First proposed more than 45 years ago, the construction project at the much-used intersection will connect the new Meadow Creek Parkway with McIntire Road and ultimately should reduce traffic congestion on both Rio Road and Route 29 North by providing a direct connection from Rio near Charlottesville Albemarle Technical Education Center to Downtown Charlottesville. The county finished its portion of the road in January 2012, and the city broke ground in spring 2013. The new traffic pattern at McIntire and 250 includes elimination of the traffic light on 250 and is designed to improve traffic flow and reduce accidents at the intersection. It should ultimately benefit Plaza businesses—if they can survive that long.
Nguyen and others believe the city and the Plaza landlord, Woodard Properties, could help ease tenants’ suffering, but their requests for assistance have thus far gone unanswered, and some feel they’re paying a personal price for a community project.
“The saddest part for me is I’m essentially being asked to put my life and my business on hold while the whole project goes on,” said Matt Monson, owner of Great Harvest, who notes that the construction inspector for the project’s engineering firm, Rummel, Klepper & Kahl, told him the heaviest construction—and worst traffic impact—is ahead of schedule but still won’t be done before the end of the year. In the meantime, Monson has had to increase the catering portion of his business in an effort to offset his losses.
Casati and several other business owners have secured a meeting with City Manager Maurice Jones this week to discuss possible remedies for the construction-related business woes. Nguyen, who is a founder of the micro-loan-providing Community Investment Collaborative, believes the city could offer businesses in the Plaza a series of low-interest loans to help them keep afloat during the construction process. A similar plea was made by businesses around the Jefferson Park Avenue Bridge, which was overhauled during a nearly 18-month-long construction process in 2011 and 2012 that tore deeply into the pockets of businesses like Wayside Chicken, Durty Nelly’s and JPA Fast Mart. But while the city funded a $100,000 marketing campaign for Downtown Mall businesses during the rebricking project in 2009, JPA businesses were left to their own devices after the city said it couldn’t provide assistance. Wayside—like Great Harvest Bakery and Nguyen’s C’ville Coffee—was forced to switch much of its focus to catering during construction.
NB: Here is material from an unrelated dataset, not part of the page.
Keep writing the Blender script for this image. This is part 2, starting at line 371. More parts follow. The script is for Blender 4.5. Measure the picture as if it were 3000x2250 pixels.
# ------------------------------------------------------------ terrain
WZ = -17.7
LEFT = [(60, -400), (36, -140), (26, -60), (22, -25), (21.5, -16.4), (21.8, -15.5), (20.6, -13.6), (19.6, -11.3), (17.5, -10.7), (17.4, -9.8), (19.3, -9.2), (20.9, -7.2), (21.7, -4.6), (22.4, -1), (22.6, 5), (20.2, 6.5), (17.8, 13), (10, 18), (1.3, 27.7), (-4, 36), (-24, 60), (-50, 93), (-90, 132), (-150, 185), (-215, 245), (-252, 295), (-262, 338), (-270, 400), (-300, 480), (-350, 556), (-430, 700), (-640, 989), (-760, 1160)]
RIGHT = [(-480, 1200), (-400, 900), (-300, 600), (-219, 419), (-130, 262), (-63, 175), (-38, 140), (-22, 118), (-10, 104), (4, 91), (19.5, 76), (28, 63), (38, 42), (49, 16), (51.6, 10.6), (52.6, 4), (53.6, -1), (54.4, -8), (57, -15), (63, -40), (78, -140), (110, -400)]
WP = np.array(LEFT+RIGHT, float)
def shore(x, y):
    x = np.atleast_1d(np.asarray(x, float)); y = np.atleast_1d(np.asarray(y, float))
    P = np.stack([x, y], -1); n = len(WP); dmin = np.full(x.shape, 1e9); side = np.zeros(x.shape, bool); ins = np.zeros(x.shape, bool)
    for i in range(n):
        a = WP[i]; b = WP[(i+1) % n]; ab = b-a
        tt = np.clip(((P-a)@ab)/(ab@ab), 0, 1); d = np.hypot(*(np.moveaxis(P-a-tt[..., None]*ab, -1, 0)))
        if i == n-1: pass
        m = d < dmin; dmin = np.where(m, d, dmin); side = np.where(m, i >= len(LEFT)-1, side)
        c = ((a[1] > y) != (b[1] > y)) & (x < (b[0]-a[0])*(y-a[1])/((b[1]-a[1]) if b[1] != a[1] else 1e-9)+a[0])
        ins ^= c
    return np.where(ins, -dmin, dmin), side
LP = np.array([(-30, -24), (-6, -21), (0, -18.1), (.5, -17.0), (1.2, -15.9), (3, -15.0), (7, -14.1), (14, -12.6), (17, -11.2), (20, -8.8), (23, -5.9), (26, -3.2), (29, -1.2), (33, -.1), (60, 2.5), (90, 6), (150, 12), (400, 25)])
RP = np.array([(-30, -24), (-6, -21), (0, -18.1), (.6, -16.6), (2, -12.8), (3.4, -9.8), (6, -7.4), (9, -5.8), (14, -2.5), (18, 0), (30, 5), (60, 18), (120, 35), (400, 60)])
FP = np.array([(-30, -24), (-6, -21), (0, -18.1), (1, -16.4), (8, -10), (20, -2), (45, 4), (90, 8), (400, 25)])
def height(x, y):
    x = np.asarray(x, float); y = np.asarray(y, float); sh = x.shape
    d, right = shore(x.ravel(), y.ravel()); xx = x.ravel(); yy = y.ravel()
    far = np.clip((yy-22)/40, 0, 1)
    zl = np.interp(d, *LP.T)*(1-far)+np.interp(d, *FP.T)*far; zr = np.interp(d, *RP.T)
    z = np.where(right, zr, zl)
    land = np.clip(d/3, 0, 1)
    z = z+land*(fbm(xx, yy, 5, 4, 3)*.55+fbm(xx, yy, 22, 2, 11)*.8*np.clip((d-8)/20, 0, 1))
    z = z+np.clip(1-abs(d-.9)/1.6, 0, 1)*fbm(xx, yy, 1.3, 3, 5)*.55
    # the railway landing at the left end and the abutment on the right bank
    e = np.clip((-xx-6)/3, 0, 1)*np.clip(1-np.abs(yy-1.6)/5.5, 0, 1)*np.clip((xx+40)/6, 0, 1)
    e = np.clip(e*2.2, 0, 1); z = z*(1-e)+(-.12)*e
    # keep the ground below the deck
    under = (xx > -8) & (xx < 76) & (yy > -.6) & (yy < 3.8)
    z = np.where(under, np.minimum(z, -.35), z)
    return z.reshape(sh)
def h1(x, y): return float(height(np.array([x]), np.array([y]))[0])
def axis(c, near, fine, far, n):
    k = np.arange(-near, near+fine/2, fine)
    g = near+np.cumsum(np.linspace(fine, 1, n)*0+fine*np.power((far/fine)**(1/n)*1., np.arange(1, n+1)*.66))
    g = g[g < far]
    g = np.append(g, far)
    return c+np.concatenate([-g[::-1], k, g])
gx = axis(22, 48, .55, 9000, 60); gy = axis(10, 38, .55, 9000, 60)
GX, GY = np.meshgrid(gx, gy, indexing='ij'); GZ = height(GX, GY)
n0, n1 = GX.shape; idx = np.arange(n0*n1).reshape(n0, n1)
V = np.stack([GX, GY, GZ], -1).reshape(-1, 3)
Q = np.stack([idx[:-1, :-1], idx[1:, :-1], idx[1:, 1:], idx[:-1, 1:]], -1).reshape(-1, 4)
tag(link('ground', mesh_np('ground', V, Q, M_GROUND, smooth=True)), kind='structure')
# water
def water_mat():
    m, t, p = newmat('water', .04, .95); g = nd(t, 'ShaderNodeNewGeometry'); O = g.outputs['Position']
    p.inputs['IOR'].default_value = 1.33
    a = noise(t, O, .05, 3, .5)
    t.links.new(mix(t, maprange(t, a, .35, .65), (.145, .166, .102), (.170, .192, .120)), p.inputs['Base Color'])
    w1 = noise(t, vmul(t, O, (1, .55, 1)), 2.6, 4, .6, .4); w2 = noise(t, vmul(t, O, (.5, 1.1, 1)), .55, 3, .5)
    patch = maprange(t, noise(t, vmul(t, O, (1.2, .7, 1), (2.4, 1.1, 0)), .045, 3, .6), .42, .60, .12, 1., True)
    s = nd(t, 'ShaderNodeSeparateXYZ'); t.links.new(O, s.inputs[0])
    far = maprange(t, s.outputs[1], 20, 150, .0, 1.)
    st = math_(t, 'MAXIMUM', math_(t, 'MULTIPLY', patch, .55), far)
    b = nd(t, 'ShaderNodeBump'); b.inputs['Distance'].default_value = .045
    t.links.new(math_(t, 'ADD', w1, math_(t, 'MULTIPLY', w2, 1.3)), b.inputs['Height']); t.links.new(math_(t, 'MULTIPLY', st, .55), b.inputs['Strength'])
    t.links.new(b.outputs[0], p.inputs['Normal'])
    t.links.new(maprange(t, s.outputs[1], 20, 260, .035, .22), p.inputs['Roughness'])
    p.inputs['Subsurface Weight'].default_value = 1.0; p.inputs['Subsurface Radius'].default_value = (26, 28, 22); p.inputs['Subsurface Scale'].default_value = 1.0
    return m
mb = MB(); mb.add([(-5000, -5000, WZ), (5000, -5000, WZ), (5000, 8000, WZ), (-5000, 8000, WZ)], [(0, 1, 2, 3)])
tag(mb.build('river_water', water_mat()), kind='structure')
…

In an emailed response to C-VILLE regarding the Plaza businesses, Jones said the city was aware of business owners’ concerns.
“The utility work near the McIntire/Harris intersection was causing access issues so we addressed those with the contractor,” Jones wrote, also mentioning the upcoming meeting with Plaza business owners. “I can’t offer possible solutions until I hear from them and have a chance to consider our options,” he said.
Nguyen told C-VILLE that he had also asked Woodard Properties to give him a temporary break on his store’s rent. Woodard Property management sent Plaza tenants an email explaining that there was nothing it could do to help. Instead, the company said, they should take their concerns up with the city.
“They say, ‘That’s tough. That’s your problem. What does that have to do with us?’” said Nguyen of Woodard’s response to their plight. Keith Woodard, the principal of the property management company, did not respond to a request for comment,
Some of the small-business owners at McIntire Plaza feel these problems could have been foreseen. And while the city has offered tax incentives to woo big businesses including CFA Institute and World Strides to Charlottesville, small-business owners at the Plaza don’t feel like they’re getting the same treatment.
“I really feel like the city did not take into account at all the impact on us,” said Faine. “And I feel that if we had been larger businesses with more money to throw around, they would have considered the impact much more than they have. It’s hard not to be a little bitter towards the city about all of this.”